Dame Helen as a Greek Queen with 18th century flourishes and some exraordinary language

7 Oct

While browsing one of those wretched lists of “what to book for this autumn” in The Times I realised that Helen Mirren would star in Racine’s Phèdre. That titillated me so much that instantly booked a couple of tickets for the best seats I could get on a Sunday matinee. In my mind’s eye she would make an interesting figure in an 18th century French tragedy.

 

The months passed and finally the day arrived (23 August 2009). I spend the previous evening reading through all the reviews. Especially the reception they got in Greece, when performing at the ancient theatre of Epidaurus a few weeks previously! Lots of the Greek press where star-struck by Dame Helen, while the usual moaning minority thought it was a minor event not deserving the coverage it got. A couple of excerpts on You Tube show a really loud standing ovation with very little evidence of anyone being displeased by the show! They also adapted the minimalist set to the ancient stage, making it fit to the much shallower stage than the Lyttelton’s, what more can one ask!

 

Now back to the Sunday at the National Theatre. Being on the sixth row was absolutely brilliant and the Lyttleton when sold out has a very intimate feel. When the heavy two-part safety curtain opened to an otherworldly ramble we were almost blinded by the bright partially sand covered set. It was indeed like being on a Mediterranean island with the sun shinning. The wait for Phèdre’s arrival on stage was palpable. When she walked in a gorgeous matching deep purple dress and translucent veil we were breathless. It was wonderful how she removed her veil to show her brilliant gold locks and the gleaming gold jewellery that she started removing and throwing it on the floor.

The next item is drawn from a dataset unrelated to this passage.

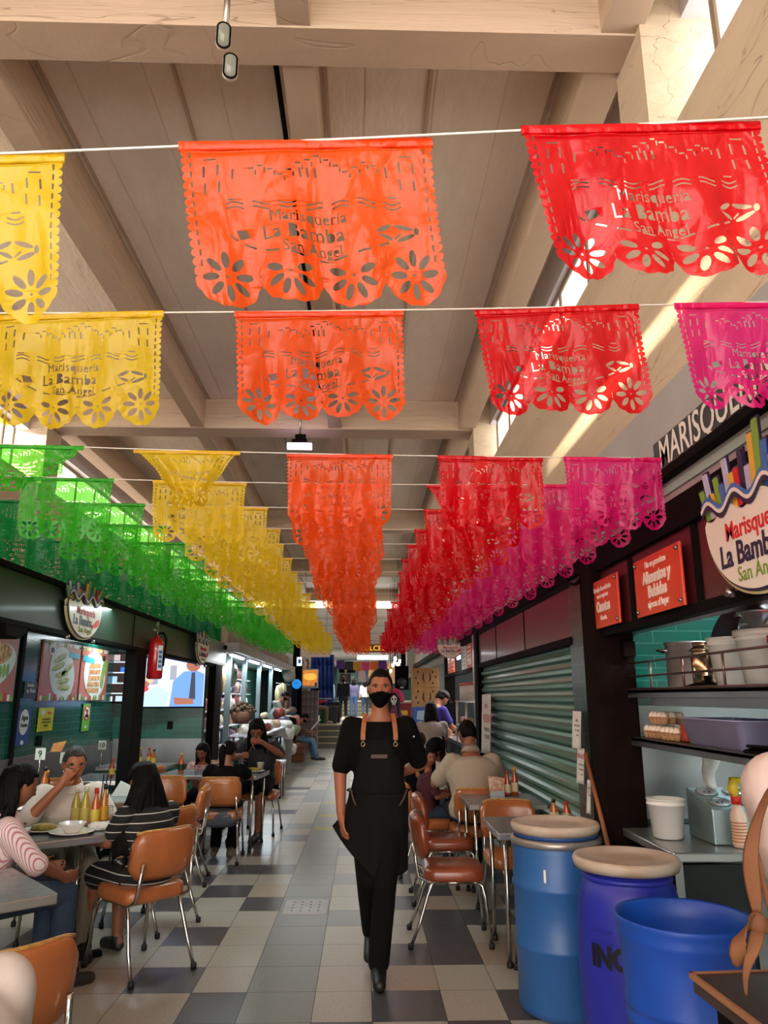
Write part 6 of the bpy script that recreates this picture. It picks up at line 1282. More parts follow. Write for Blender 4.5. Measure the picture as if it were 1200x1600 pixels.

The Spartan appearance of the set created a very harmonious backdrop for the action. It also agreed with Ted Hughes’ fast-moving free verse translation from the French! It gave this historic, heavy tragedy of the age of enlightenment a totally contemporary pace.

 

The scene where Phèdre describes her feelings of love for Hippolitus to her attendant (Oenone), is a most wonderful evocation of savage emotion expressed in poetic but colloquial English. Mirren grasped her stomach with a mix of disgust and uncontrollable passion she sobbed that Venus had ‘fastened on me like a tiger’. It was one of those great moments when nothing equals a live performance. That magical space that film can never touch. Everyone in the auditorium had forgotten about Mirren and followed the story of Phèdre and her unrequited love for her step son. From the moment she fell on the floor in mourning for (the presumed dead) King Theseus, Mirren owned the stage with a beautiful intensity that played on the ambivalence of the character she portrayed. She was a devoted wife but with feelings for her dead husband’s son, a Queen that was not living up to the expectations of her people and going against her own son blinded by her passion for Hippolitus.

 

Racine took a slightly different direction than the ancient Greek writers and added a love interest for the step son, alleviating any negative reactions from his 18th century audience. Hippolitus’ love for Aricia makes for an interesting plot device, that makes Phèdre’s approach pre-destined to fail. But at the same time it creates another layer of tension as the viewer is wondering through the scene of her confession of her savage passion for Hippolitus if he will abandon Aricia and give in to temptation! To be slightly petulant, seeing how ravishing Dame Helen looked in costume we should have changed his mind!

 

It is worth mentioning that the rest of the cast was wonderful, with a slight reservation for Stanley Townsend’s Theseus who was not helped by the mid 20th century costume to not look like a deranged beer-lout. His volume was deafening. It took us aback after Mirren’s subtle naturalistic take on her character. Margaret Tyzack as Oenone was excellent as she was a textbook attendant for the Queen, full of compassion, experience and an ever so slightly dry sense of humour. She had the kind of gravitas you would expect to find on a performance of Lorca’s House of Bernarda Alba. But in another way it made Dominic Cooper look far too young to be the object of affection for Phèdre. It has been commented upon as an odd bit of casting and it did not made sense to me at the start. But then I hadn’t watched Mama Mia! (the movie) unlike the rest of the crowd! I had no idea that the movie had propelled him to the sphere of instantly recognisable stardom…which explains all the gasps in the auditorium. But it was really funny at the time as it made me feel that I had lost contact with the rest of the world. As my friend Klarita would say, I have been possibly listening to too many opera recordings from the 1950s.

 

All in all it was a triumph for the National Theatre and I am really glad they toured it to Greece and the US.